Vietnam weekly fined over unlicensed website amid ‘fake news’ row

Thursday, February 23, 2017, 17:15 GMT+7

A leading Vietnamese literature weekly has been fined and asked to stop using an unlicensed domain for one of its websites, shortly after the site ran a controversial report about a state-owned car carrying a so-called fake license plate.

On Tuesday, vannghetre.net, run by Van Nghe (Literature and Art) weekly magazine, published an article alleging that the Toyota sedan used by Nguyen Xuan Anh, the Party chief of the central city of Da Nang, was wearing a bogus license plate.

Van Nghe is the media organ of the Hanoi-based Vietnam Literature Association, and Van Nghe Tre (Young Literature and Art) is introduced as an exclusive publication for its young readers.

The Van Nghe Tre platform runs separately from the official online version of Van Nghe, baovannghe.com.vn.

The Da Nang Party chief has rebuffed the Van Nghe Tre report, saying it was meant to defame him.

While the accuracy of the controversial report remains to be verified, the Ministry of Information and Communications has discovered a separate violation from Van Nghe Tre, and decided to fine its umbrella publication Van Nghe on Wednesday.

According to the punitive decision by the ministry’s Authority of Press, Van Nghe has only been licensed to operate the Van Nghe Tre website via the ‘.com.vn’ domain, not the ‘.net’ one.

The weekly newspaper was therefore handed an administrative fine of VND30 million (US$1,339) and forced to stop using the unregistered dot-net domain.

A check by Tuoi Tre News on Thursday morning found that access to vannghetre.net will be automatically redirected to vannghetre.com.vn.

The controversial report about the license plate was also removed from the site.

Regarding the controversy around this article, the Authority of Press on Wednesday sent a directive to the Van Nghe editorial board, asking them to verify its accuracy and report to the authority by February 24.

If Van Nghe fails to show any proof to back their claim of the so-called fake license plate, the writer of the article and the weekly’s leaders will be held responsible before the law, the media watchdog underlined.

A corporate gift

On Wednesday, Dao Tan Bang, chief of the secretariat with the Da Nang Party Committee, told reporters that the Van Nghe Tre report was completely fabricated.

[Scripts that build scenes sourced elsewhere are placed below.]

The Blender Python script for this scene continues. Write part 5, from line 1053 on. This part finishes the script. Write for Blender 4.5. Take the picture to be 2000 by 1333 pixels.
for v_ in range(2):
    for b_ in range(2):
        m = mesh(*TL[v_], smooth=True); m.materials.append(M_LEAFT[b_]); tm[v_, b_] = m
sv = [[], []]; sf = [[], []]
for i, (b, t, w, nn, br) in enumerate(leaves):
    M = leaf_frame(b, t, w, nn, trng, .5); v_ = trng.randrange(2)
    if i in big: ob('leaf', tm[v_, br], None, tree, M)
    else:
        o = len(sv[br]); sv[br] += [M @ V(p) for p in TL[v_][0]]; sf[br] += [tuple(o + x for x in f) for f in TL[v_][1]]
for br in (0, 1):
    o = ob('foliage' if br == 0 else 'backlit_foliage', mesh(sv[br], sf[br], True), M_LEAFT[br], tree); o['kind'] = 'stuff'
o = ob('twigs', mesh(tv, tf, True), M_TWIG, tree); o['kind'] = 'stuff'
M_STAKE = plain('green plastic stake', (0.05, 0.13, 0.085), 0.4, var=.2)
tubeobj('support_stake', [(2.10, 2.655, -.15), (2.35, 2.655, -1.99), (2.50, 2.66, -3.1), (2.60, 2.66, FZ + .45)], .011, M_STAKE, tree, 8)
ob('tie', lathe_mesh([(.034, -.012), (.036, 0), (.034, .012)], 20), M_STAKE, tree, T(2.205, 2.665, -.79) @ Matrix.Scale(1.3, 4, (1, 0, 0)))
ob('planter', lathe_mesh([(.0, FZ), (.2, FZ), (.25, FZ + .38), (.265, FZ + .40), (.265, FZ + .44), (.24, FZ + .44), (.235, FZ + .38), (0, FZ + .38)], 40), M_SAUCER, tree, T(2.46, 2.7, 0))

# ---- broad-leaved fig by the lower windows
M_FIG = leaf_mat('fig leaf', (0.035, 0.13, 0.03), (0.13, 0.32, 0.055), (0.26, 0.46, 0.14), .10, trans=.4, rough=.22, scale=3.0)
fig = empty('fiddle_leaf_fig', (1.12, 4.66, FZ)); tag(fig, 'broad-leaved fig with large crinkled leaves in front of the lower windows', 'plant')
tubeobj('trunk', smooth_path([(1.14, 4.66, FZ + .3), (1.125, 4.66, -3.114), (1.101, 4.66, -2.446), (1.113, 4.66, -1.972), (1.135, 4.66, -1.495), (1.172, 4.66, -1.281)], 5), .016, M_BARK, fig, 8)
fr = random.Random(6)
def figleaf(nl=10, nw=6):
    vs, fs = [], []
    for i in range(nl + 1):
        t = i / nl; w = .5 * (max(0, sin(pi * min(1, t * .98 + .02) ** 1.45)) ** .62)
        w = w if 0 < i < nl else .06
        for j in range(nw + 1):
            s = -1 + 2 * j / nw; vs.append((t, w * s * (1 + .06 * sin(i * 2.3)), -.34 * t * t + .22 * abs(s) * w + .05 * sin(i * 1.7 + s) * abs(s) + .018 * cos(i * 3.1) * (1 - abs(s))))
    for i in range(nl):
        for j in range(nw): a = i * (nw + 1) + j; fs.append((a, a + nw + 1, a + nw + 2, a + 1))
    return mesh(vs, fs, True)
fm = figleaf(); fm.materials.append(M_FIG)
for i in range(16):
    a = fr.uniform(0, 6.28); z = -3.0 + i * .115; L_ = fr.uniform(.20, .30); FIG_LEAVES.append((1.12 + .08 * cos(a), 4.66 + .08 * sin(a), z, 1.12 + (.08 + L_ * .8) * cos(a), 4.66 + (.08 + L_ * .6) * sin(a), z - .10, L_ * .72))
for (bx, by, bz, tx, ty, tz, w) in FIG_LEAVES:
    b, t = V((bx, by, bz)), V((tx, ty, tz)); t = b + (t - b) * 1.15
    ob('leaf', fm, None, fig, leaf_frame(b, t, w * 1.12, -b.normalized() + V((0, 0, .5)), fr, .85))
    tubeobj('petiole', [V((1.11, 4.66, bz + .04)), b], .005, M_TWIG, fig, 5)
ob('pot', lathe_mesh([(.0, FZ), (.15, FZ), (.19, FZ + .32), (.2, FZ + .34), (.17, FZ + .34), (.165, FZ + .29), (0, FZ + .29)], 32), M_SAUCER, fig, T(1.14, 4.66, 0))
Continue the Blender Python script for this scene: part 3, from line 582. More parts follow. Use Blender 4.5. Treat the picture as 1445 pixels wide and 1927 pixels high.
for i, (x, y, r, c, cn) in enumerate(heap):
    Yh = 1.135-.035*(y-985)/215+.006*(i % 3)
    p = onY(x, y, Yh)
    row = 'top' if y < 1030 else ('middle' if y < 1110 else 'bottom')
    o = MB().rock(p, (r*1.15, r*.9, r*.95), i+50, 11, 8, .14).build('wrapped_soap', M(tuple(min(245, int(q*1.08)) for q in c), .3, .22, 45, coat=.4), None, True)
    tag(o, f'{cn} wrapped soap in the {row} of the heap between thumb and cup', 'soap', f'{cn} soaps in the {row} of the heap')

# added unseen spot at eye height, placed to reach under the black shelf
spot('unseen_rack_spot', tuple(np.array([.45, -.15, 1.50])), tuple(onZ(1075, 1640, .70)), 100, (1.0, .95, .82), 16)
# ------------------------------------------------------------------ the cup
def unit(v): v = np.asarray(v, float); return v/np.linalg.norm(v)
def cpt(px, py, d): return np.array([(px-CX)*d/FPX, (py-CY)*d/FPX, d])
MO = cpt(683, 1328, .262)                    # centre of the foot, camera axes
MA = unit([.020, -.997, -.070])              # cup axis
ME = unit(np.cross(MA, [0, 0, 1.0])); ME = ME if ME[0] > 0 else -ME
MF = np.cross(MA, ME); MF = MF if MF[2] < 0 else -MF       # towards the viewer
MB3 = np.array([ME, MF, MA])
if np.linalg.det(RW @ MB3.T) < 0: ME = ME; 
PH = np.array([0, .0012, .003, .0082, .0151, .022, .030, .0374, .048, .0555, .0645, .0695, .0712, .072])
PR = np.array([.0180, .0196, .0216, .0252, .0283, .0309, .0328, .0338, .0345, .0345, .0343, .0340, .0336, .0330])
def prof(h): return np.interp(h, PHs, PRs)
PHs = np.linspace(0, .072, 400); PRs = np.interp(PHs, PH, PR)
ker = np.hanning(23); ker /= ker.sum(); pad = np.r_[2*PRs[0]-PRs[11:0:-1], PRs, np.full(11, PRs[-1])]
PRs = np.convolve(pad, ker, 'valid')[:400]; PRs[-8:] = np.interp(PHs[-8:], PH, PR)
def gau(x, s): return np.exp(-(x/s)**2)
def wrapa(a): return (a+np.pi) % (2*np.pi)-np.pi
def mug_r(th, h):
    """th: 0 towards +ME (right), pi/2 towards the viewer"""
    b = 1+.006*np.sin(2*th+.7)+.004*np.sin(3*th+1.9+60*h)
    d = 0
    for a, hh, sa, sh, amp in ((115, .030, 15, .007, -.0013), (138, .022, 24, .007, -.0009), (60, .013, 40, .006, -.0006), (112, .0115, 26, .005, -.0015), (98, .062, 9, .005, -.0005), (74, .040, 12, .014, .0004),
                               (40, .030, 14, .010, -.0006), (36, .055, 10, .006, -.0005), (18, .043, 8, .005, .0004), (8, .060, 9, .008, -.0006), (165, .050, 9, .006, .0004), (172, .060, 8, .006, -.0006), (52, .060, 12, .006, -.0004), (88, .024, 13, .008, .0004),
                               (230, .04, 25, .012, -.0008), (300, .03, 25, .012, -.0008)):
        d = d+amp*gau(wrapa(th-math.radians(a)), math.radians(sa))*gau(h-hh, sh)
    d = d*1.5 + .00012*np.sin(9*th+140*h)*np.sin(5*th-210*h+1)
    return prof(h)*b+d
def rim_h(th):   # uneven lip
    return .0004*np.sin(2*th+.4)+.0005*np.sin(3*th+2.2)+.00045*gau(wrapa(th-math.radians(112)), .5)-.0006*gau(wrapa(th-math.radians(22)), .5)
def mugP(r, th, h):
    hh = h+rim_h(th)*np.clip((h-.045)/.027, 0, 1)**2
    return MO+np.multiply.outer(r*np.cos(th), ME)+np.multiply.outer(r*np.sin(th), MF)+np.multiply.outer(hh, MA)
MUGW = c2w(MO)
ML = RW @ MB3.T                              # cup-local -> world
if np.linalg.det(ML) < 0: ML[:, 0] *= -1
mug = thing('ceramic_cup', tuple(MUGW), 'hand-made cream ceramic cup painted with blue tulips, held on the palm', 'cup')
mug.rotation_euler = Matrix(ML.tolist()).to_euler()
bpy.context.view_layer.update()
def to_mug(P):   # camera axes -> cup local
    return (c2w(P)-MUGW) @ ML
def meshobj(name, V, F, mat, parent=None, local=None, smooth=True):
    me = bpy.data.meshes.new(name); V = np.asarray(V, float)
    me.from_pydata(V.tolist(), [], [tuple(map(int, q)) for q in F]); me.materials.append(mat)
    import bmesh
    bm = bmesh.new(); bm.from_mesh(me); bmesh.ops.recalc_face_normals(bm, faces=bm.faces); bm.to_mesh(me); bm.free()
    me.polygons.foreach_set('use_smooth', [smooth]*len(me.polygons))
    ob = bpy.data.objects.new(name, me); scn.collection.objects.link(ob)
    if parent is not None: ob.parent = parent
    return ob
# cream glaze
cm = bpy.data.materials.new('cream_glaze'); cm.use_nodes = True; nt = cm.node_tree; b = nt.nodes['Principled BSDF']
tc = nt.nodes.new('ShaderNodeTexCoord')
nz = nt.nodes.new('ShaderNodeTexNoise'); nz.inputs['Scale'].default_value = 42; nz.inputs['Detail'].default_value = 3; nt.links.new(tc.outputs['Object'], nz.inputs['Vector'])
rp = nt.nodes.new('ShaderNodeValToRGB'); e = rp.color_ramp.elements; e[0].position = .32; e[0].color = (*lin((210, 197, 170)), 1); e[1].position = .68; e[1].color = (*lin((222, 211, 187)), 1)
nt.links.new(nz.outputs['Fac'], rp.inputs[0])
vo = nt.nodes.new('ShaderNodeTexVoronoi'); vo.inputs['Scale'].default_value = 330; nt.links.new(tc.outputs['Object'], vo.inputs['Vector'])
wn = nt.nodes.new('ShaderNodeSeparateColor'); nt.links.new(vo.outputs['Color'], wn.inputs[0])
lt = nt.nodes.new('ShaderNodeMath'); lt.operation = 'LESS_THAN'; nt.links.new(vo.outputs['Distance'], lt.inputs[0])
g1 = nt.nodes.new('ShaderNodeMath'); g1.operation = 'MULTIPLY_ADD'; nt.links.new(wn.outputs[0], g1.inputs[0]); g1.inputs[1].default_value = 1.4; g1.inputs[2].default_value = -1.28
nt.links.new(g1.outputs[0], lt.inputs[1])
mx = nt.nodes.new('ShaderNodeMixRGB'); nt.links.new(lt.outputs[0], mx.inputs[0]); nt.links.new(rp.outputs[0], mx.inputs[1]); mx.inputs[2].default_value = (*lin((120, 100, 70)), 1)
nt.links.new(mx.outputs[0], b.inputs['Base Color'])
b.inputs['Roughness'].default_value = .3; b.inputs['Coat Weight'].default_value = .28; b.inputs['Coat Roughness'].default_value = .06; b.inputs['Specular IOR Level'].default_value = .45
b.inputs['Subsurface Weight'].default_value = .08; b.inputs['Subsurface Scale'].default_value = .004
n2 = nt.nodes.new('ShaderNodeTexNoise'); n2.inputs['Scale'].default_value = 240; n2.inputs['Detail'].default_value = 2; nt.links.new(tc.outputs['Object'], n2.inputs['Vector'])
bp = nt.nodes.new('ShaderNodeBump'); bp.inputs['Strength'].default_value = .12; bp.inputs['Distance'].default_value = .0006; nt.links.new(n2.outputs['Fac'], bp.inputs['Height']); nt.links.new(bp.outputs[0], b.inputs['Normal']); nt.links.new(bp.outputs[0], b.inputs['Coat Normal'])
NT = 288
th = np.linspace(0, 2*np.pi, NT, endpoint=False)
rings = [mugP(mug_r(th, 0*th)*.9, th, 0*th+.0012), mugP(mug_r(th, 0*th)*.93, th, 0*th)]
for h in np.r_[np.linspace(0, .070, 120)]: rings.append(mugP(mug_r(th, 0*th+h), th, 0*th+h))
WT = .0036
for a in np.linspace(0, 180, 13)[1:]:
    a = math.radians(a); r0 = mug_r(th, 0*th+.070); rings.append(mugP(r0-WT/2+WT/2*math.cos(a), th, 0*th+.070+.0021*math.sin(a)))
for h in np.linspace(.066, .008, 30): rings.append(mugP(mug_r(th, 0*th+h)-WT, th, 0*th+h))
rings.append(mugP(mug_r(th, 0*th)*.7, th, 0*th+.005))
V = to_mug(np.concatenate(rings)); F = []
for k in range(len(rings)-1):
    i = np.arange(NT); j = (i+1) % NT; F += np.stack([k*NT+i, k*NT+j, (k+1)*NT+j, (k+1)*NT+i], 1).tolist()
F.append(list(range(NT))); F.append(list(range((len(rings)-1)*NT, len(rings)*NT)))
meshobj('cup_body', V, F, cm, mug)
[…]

Bang had submitted a petition calling on the information ministry to handle the case and penalize the writer for his groundless story, and insisted that Van Nghe rectify the information and apologize to the Da Nang Party chief.

Bang also showed the media all relevant papers to prove that the very car was properly registered and its license plate is totally real.

The official made no secret that the car was a gift from a local business to the Party Committee and was valued at VND1.18 billion ($52,679).

Bang said the vehicle’s value is well within the threshold set in the government’s Directive No.32 on the procurement of state-owned cars.

However, as reviewed by Tuoi Tre News, the Directive No.32 stipulates that the maximum value for cars in this category is only VD1.1 billion ($49,107).

Anh, the Party chief, also asserted to Tuoi Tre on Wednesday that “since my taking office [October 16, 2015], not a single penny from Da Nang’s budget has been spent on buying any car for me.”

“The car I am using is a gift from a business,” he confirmed.

Gifting costly cars to state entities does not seem to be an uncommon practice, at least in Da Nang.

The Da Nang Party Committee’s chief of the secretariat said the local administration is also using four state-owned cars, all of which are gifts from local enterprises.